[Supplied data]:

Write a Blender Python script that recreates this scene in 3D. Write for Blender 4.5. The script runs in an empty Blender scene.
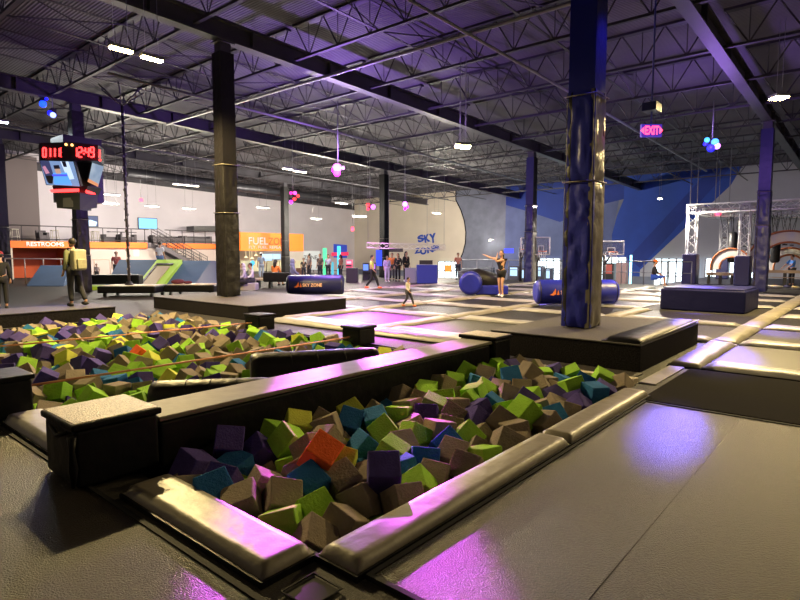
import bpy, bmesh, math, random
from mathutils import Vector, Matrix, Quaternion, noise
random.seed(7)
SC=bpy.context.scene; COL=SC.collection
# ------------------------------------------------------------------ camera geometry
FPX=562.; PT=math.atan(47/FPX); EYE=1.6
HA=math.atan2(480,FPX/math.cos(PT)); SA,CA=math.sin(HA),math.cos(HA)
def ray(x,y):
    u=(x-400)/FPX; v=(300-y)/FPX
    F=math.cos(PT)+v*math.sin(PT); Z=-math.sin(PT)+v*math.cos(PT)
    return (F*CA+u*SA, F*SA-u*CA, Z)
def onz(x,y,z=0):
    d=ray(x,y); t=(z-EYE)/d[2]; return Vector((d[0]*t,d[1]*t,z))
def onX(x,y,X):
    d=ray(x,y); t=X/d[0]; return Vector((X,d[1]*t,EYE+d[2]*t))
def onY(x,y,Y):
    d=ray(x,y); t=Y/d[1]; return Vector((d[0]*t,Y,EYE+d[2]*t))
def onD(x,y,D):
    d=ray(x,y); t=D/(d[0]*CA+d[1]*SA); return Vector((d[0]*t,d[1]*t,EYE+d[2]*t))
def prj(p):
    F=p[0]*CA+p[1]*SA; R=p[0]*SA-p[1]*CA; Z=p[2]-EYE
    c=F*math.cos(PT)-Z*math.sin(PT); v=F*math.sin(PT)+Z*math.cos(PT)
    if c<.2: return None
    return (400+FPX*R/c,300-FPX*v/c)
def inview(a,b,n=12,m=25):
    for i in range(n+1):
        q=prj(Vector(a).lerp(Vector(b),i/n))
        if q and -m<q[0]<800+m and -m<q[1]<600+m: return True
    return False
cd=bpy.data.cameras.new('camera'); cam=bpy.data.objects.new('camera',cd); COL.objects.link(cam)
cam.location=(0,0,EYE); cam.rotation_euler=(math.pi/2-PT,0,HA-math.pi/2)
cd.sensor_width=36; cd.lens=FPX/800*36; cd.clip_start=.05; cd.clip_end=300; SC.camera=cam
VFACE=math.atan2(-SA,-CA)      # heading (about z) that points from the hall back to the viewer

# ------------------------------------------------------------------ materials
MATS={}
def mat(name,col,rough=.6,metal=0,bump=0,bscale=40,var=0,vscale=6,emit=None,es=0,spec=.5,alpha=None,col2=None,wave=None,coat=0,det=4):
    if name in MATS: return MATS[name]
    m=bpy.data.materials.new(name); m.use_nodes=True; nt=m.node_tree; N=nt.nodes; L=nt.links
    b=N['Principled BSDF']; b.inputs['Base Color'].default_value=(*col,1); b.inputs['Roughness'].default_value=rough
    b.inputs['Metallic'].default_value=metal; b.inputs['Specular IOR Level'].default_value=spec
    b.inputs['Coat Weight'].default_value=coat
    tc=N.new('ShaderNodeTexCoord')
    if var or col2:
        n=N.new('ShaderNodeTexNoise'); n.inputs['Scale'].default_value=vscale; n.inputs['Detail'].default_value=det
        L.new(tc.outputs['Object'],n.inputs['Vector'])
        r=N.new('ShaderNodeValToRGB'); c2=col2 or tuple(min(1,c*(1+var)) for c in col); c1=col if col2 else tuple(c*(1-var) for c in col)
        r.color_ramp.elements[0].color=(*c1,1); r.color_ramp.elements[1].color=(*c2,1)
        r.color_ramp.elements[0].position=.35; r.color_ramp.elements[1].position=.65
        L.new(n.outputs['Fac'],r.inputs['Fac']); L.new(r.outputs['Color'],b.inputs['Base Color'])
    if bump:
        n=N.new('ShaderNodeTexNoise') if not wave else N.new('ShaderNodeTexWave')
        n.inputs['Scale'].default_value=bscale
        if wave: n.bands_direction=wave; n.inputs['Distortion'].default_value=0
        else: n.inputs['Detail'].default_value=3
        L.new(tc.outputs['Object'],n.inputs['Vector'])
        bp=N.new('ShaderNodeBump'); bp.inputs['Strength'].default_value=bump; bp.inputs['Distance'].default_value=.02
        L.new(n.outputs['Fac'],bp.inputs['Height']); L.new(bp.outputs['Normal'],b.inputs['Normal'])
    if emit: b.inputs['Emission Color'].default_value=(*emit,1); b.inputs['Emission Strength'].default_value=es
    if alpha is not None: b.inputs['Alpha'].default_value=alpha
    MATS[name]=m; return m
def em(name,col,s): return mat(name,(0.02,.02,.02),.5,emit=col,es=s)

M_deck=mat('dark_deck_carpet',(.035,.032,.03),.5,bump=.5,bscale=220,var=.3,vscale=90,spec=.5)
M_mat=mat('woven_trampoline_mat',(.024,.019,.015),.34,bump=.6,bscale=110,var=.6,vscale=75,spec=.4)
M_matfar=mat('woven_trampoline_bed',(.014,.013,.014),.5,bump=.25,bscale=80,var=.2,vscale=40,spec=.25)
M_fabric=mat('matt_black_fabric',(.010,.0085,.007),.95,bump=.3,bscale=180,var=.3,vscale=50,spec=.06)
M_pad=mat('grey_vinyl_pad',(.16,.14,.105),.45,bump=.35,bscale=9,var=.12,vscale=3,spec=.6)
M_padc=mat('pale_vinyl_pad',(.27,.26,.27),.44,bump=.7,bscale=4,var=.15,vscale=2,spec=.6)
M_black=mat('black_vinyl',(.004,.004,.006),.45,bump=.5,bscale=7,spec=.16)
M_blackm=mat('black_painted_steel',(.012,.012,.013),.75,spec=.2)
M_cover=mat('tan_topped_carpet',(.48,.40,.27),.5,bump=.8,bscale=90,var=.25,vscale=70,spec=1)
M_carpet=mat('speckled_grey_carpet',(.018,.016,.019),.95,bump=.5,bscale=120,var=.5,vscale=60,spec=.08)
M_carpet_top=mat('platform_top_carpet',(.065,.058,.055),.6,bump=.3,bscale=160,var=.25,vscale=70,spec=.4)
M_blue=mat('navy_vinyl',(.012,.014,.09),.4,bump=.7,bscale=6,spec=.5)
M_royal=mat('royal_blue_vinyl',(.012,.018,.32),.4,bump=.6,bscale=6,spec=.5)
M_deckroof=mat('painted_roof_deck',(.105,.10,.115),.8,bump=.8,bscale=3.2,wave='X',var=.2,vscale=.5)
M_joist=mat('dark_joist_steel',(.035,.033,.04),.6)
M_gird=mat('girder_steel',(.05,.047,.058),.5,var=.2,vscale=1)
M_wall=mat('painted_white_wall',(.68,.64,.69),.8,var=.04,vscale=.6)
M_wallg=mat('painted_grey_wall',(.19,.19,.23),.8,var=.05,vscale=.6)
M_conc=mat('grey_blue_concrete_wall',(.16,.18,.24),.85,bump=.2,bscale=8,var=.12,vscale=1.2)
M_bluew=mat('blue_mural_paint',(.015,.06,.36),.75,var=.08,vscale=.8)
M_bluew2=mat('deep_blue_mural_paint',(.01,.035,.25),.75,var=.08,vscale=.8)
M_white=mat('white_paint',(.75,.74,.74),.5)
M_steel=mat('white_truss_aluminium',(.78,.78,.8),.4,metal=.2)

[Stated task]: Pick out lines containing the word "scene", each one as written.

[Answer in full]:
Write a Blender Python script that recreates this scene in 3D. Write for Blender 4.5. The script runs in an empty Blender scene.
SC=bpy.context.scene; COL=SC.collection